I really like this blog post by Nina de Jesus (brought to my attention by this discussion on the FC-Discuss list), arguing that the free culture movement often acts in ignorance of the long-time use of its practices by the hip-hop and fan fiction communities.
It is this lack of understanding about the serious issues of exploitation and structural inequality that has largely made me apathetic and uninterested in the free culture movement. Since, Gaylor likely thinks he was making a point about artists building on the past, but all I saw was an argument that the cultural products of Black Americans should always be exploitable and profitable for white people. That when Black Americans literally create the very thing the video talks about — digital sampling and remixing — it not only deserves some kind of mention, but that the revolution, and the reasons why it happened, will be lost to history (by this I mean racial oppression, poverty, the ghettoization of Black Americans, the prison industrial complex, the war on drugs, etc, etc).

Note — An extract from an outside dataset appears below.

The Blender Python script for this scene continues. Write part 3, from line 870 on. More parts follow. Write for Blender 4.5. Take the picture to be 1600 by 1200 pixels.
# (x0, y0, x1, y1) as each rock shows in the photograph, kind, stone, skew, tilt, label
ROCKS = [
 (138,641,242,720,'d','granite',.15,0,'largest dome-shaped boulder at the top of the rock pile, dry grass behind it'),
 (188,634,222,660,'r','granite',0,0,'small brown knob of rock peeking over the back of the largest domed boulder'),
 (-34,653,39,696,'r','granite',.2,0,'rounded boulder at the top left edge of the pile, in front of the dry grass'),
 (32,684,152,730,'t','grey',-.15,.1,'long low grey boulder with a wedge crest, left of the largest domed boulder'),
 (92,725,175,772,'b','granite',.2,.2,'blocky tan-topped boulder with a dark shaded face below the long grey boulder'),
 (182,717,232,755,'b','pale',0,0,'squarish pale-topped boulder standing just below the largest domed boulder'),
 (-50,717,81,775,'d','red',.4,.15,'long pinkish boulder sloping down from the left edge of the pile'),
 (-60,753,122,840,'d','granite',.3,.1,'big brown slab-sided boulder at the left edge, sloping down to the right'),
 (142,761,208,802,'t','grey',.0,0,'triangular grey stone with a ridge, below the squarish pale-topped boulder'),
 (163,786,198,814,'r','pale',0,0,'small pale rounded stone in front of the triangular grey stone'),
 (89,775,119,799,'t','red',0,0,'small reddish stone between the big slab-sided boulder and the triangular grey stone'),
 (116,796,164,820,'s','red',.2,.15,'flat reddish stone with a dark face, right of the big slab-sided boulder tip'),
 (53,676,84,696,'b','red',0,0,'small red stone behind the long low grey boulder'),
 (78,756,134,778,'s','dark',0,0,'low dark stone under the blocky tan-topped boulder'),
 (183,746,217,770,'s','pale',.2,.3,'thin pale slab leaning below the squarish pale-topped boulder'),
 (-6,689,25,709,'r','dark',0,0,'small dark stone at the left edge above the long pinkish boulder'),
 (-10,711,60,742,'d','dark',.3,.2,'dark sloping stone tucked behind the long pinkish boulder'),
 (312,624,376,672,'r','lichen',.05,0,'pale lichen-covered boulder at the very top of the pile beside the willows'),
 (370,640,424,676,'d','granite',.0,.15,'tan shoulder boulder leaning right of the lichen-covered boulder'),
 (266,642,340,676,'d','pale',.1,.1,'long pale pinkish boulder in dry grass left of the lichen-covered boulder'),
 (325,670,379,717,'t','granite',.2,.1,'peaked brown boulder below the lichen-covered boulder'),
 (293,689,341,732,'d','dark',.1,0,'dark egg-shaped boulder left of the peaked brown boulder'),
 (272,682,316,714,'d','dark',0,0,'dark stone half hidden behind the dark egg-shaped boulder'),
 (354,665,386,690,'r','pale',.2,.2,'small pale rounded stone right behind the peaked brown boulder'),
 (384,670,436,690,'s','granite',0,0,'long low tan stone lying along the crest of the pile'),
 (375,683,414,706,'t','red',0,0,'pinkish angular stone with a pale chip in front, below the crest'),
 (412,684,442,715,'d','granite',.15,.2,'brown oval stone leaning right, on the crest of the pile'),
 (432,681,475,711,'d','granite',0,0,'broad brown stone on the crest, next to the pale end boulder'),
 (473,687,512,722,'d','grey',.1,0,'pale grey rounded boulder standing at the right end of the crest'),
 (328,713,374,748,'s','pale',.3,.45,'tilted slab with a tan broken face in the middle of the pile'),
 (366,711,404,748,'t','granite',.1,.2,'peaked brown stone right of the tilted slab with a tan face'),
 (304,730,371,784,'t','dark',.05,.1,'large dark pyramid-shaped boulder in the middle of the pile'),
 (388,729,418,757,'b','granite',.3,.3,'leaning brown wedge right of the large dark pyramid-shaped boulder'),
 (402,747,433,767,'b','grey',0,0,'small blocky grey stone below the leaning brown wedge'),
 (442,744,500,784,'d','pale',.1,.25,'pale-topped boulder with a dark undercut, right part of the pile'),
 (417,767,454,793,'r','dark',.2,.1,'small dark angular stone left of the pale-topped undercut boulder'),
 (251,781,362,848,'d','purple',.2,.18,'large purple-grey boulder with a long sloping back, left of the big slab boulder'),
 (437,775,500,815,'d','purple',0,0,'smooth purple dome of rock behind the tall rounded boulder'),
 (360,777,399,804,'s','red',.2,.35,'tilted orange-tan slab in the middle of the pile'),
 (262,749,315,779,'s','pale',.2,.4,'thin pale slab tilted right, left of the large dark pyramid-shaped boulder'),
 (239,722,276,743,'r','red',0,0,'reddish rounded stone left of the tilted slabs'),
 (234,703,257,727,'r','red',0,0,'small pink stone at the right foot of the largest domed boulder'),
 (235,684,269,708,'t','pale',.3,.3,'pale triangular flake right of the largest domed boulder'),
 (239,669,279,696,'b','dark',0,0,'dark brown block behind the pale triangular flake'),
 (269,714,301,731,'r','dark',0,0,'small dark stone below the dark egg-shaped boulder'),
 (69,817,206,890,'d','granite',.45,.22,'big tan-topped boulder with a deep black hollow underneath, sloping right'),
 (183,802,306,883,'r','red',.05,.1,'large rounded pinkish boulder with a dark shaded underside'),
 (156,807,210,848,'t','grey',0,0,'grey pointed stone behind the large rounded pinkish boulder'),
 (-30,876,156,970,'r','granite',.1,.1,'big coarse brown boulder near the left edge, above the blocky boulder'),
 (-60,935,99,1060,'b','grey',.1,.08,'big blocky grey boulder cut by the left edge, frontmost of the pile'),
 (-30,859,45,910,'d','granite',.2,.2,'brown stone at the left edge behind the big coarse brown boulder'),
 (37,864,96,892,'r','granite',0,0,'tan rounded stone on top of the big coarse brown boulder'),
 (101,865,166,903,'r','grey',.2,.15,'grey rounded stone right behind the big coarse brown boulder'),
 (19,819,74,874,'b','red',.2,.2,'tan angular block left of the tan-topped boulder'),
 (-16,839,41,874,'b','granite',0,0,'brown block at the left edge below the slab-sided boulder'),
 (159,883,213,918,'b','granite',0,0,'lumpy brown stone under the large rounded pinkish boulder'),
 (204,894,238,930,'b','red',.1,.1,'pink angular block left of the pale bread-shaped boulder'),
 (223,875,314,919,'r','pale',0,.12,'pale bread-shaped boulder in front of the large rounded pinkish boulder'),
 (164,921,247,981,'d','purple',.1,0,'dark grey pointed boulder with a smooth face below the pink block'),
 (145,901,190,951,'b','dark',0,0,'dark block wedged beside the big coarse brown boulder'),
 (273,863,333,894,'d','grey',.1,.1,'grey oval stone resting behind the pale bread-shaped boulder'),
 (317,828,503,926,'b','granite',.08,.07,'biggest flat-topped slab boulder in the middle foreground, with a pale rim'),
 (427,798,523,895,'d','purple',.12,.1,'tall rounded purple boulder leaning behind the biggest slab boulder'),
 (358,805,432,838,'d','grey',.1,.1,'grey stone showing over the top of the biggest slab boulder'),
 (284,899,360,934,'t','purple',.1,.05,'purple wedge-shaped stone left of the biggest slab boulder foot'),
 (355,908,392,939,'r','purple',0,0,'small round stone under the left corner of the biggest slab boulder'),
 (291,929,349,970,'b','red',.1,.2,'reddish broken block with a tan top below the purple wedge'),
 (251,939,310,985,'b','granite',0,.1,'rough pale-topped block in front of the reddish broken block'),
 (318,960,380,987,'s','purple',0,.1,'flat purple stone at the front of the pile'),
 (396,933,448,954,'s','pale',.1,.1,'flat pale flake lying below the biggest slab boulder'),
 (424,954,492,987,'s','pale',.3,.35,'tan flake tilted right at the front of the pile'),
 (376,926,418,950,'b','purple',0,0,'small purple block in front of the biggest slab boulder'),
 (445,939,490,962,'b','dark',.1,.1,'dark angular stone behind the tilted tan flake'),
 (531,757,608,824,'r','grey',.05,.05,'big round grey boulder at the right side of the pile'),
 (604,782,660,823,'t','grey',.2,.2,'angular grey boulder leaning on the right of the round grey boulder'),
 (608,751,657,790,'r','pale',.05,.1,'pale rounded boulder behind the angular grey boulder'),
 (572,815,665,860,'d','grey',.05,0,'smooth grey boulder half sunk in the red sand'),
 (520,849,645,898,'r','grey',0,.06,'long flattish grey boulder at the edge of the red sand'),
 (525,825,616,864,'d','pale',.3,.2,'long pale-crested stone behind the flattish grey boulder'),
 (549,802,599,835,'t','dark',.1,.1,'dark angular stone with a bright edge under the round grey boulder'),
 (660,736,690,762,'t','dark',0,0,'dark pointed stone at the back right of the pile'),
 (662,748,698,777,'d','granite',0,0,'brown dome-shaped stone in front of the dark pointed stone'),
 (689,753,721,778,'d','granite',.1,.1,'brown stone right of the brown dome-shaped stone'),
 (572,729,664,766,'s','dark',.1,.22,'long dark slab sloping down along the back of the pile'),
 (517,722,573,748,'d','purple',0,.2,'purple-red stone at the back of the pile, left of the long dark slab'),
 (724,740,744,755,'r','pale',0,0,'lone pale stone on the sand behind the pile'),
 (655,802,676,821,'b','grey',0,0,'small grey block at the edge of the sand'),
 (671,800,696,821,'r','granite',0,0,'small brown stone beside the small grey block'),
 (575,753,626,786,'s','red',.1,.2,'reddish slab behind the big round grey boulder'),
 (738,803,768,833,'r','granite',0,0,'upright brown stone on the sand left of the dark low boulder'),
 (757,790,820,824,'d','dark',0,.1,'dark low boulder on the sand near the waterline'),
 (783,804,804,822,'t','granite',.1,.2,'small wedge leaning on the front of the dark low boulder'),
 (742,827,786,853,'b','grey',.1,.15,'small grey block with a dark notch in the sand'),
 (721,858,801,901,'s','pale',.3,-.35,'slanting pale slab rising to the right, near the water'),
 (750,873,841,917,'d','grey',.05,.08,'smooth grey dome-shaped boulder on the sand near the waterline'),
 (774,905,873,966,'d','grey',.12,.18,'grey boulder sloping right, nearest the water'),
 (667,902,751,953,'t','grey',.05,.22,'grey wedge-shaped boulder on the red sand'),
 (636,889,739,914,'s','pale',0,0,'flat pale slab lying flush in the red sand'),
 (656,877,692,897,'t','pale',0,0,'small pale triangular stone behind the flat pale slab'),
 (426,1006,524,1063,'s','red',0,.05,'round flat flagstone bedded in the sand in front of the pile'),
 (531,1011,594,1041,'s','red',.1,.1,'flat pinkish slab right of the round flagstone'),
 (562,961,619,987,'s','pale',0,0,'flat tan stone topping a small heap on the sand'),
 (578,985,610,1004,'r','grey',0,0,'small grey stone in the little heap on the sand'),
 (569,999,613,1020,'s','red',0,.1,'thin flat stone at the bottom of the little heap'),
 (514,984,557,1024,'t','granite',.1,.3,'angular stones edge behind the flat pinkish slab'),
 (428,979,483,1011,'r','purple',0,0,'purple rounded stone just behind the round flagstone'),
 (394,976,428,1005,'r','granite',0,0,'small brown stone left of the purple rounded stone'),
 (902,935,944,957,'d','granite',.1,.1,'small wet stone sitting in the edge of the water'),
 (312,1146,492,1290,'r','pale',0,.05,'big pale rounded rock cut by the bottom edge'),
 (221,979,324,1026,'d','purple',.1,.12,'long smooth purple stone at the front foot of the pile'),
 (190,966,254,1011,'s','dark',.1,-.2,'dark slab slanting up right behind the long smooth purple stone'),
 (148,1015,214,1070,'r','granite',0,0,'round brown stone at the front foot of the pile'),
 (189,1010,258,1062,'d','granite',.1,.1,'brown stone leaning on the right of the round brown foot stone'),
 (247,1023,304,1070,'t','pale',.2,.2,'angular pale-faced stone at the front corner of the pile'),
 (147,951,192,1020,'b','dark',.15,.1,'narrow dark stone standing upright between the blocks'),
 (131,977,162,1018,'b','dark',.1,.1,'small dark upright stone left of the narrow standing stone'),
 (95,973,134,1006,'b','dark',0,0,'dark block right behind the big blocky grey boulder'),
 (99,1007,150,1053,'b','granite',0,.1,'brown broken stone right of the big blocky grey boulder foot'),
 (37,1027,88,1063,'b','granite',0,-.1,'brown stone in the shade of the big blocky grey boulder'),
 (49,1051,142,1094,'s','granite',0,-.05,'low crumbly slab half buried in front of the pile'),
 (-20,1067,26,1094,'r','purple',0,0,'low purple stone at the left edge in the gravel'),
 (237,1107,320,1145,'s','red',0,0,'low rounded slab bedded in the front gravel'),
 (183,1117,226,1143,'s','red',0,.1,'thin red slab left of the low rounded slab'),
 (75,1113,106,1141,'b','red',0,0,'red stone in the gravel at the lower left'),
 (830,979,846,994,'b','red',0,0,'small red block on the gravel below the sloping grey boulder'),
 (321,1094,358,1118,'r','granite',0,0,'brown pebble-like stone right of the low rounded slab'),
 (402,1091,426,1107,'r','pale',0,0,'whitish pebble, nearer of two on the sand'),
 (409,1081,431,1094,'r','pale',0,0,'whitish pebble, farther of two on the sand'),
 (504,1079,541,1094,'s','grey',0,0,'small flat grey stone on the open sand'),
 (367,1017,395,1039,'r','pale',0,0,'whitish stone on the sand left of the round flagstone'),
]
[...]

It sets up a general perception that mashups are for freedom, while ‘gangster’ rap is essentially just low-brow, commodified corporate culture.
There are certain perennial stories we hear again and again in discussions of how copyright law stifles innovation. (The Breakfast Club music videos come immediately to mind.) And many of these stories feel too safe - white people want to consume mass-produced culture more creatively! What if we spent more time talking about disempowered cultures that find themselves in direct opposition to the companies with the strongest influence on copyright law?

Girl Talk has never been sued because he had the innovative idea of being white.